Popular media outlets have long since capitalized on the forbidden romances between adults and teenagers. Films like “Long Island Lolita,” “Wild Things,” and even the Oscar nominated classic “The Graduate,” have all depicted relationships of this nature for either comedic, or erotic purposes. But, with the surprising number of headlines in recent years detailing students’ affairs with their teachers, many parents are wondering what makes Mr. or Ms. Smith turn into Mr. or Ms. Robinson?

The relationship that often develops between a teacher and a student is a deeply important one. Teachers are mentors. They are meant to reach out to children, to be someone kids can come to with their troubles, and their dreams. That is the mark of a good teacher. But, it’s the fear that this relationship could cross the line that keeps parents worrying.

It’s hard to understand what might persuade a teacher to carry out an affair with a student. But, one has to think about the power distribution in the classroom. Teachers are admired, and often looked up to, and a teacher with a particularly attractive personality is highly sought after by their students. Anybody who has been to high school has probably come into contact with that one teacher, male or female, that all the students talk about and even fantasize about.

And for young people, having a crush on a teacher is a perfectly reasonable piece of adolescent development. And, young men and women exploring their sexuality are sure to push the boundaries with a cute professor. And, nine times out of ten, an innocent flirtation is just that. But, occasionally, the teacher crosses the line. Some people blame it on the media focus on dating amidst huge age gaps. With celebrities marrying each other despite being ten even fifteen years apart, there seems to be more awareness, and even acceptance, of such age discrepancies.

Further, many psychologists blame the personal experiences of the individuals involved in an inappropriate relationship. In a number of the cases where female teachers have had affairs with male students, for example, a woman suffering sexual abuse as a child seems to be a common denominator.

So, what is the answer? Do we need to increase awareness in education programs about the inappropriateness of such relationships? Should we have more intensive psychological screening for potential teachers with these situations in mind? It’s difficult to say.

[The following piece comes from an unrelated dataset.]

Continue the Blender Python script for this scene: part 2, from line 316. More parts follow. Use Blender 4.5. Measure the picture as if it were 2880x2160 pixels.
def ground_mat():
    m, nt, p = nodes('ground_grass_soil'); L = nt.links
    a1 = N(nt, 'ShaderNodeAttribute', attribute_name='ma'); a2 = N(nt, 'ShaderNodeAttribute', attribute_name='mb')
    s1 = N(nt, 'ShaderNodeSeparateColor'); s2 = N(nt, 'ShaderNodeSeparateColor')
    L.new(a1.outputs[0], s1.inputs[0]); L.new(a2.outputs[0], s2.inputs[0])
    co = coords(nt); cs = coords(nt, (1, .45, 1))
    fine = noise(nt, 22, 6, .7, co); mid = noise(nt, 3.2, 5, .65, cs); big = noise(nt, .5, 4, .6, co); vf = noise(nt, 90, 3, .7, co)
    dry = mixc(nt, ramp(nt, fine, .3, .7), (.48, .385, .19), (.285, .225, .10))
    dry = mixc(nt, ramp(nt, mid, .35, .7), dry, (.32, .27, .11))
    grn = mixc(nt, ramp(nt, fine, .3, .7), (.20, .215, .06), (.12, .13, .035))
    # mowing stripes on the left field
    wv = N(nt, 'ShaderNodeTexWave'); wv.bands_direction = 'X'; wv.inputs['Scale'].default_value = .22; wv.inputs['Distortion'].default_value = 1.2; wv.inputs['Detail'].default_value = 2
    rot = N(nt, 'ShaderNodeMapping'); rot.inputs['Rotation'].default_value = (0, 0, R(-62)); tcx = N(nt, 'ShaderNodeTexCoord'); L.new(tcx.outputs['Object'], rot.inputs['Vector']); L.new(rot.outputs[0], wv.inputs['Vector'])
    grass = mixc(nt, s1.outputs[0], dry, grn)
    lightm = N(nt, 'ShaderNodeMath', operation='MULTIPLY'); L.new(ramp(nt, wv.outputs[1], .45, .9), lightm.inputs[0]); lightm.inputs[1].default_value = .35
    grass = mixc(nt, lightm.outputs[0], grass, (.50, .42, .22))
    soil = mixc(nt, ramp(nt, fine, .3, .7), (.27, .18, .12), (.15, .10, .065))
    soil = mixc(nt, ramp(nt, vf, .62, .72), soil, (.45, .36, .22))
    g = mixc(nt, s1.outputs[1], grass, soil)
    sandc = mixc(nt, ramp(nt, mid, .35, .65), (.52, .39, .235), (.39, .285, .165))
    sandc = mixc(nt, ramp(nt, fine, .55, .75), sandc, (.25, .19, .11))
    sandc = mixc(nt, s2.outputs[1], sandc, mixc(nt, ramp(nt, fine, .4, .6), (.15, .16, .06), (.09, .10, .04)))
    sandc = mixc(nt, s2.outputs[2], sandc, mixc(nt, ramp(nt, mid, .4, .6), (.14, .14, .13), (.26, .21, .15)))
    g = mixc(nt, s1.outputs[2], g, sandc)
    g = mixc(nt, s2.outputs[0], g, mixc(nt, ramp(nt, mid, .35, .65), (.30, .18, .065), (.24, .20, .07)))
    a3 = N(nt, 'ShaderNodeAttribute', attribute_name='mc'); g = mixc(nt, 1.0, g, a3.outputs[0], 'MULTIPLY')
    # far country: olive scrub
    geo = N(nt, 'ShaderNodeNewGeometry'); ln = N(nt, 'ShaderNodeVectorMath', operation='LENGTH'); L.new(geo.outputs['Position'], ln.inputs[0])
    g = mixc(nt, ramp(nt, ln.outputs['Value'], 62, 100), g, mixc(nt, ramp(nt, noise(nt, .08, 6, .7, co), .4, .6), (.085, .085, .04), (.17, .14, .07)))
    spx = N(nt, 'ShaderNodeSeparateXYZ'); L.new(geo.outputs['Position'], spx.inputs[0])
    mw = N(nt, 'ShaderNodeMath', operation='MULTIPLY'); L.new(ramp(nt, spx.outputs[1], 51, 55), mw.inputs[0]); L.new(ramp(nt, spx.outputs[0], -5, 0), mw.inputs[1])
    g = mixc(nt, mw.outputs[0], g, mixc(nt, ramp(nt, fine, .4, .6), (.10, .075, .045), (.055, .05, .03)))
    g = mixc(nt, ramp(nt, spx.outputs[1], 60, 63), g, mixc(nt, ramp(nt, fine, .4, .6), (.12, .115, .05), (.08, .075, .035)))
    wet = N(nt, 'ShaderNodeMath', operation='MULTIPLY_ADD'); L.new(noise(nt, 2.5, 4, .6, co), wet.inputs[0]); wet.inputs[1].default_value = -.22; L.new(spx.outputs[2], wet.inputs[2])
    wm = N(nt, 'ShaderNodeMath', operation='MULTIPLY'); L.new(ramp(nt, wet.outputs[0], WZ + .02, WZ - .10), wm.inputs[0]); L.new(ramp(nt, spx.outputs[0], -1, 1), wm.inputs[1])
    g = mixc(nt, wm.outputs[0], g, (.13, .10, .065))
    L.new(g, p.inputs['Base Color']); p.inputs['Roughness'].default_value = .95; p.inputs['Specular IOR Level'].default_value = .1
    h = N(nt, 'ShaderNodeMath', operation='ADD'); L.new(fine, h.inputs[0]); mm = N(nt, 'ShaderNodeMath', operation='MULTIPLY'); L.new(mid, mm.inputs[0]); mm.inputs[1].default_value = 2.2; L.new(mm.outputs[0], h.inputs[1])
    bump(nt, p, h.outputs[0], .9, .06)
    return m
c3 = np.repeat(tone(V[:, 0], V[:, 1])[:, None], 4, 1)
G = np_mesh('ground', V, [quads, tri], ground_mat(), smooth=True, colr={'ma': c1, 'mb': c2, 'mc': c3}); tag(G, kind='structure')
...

But, its important to consider the fact that the number of cases in which teachers are actually caught dating students is miniscule compared to the multitudes of children who pass through our public schools each year. While the prospect of a student dating a teacher is frightening for parents, one must consider that the supposed increase in incidents in recent years could be nothing more than greater media awareness to these issues. The bottom line is, one should be aware of what is going on in their students’ lives, and aware of any signs pointing to an inappropriate relationship. They shouldn’t deny them the opportunity to have a good mentor relationship with their teachers. This can be a wonderful experience for a student.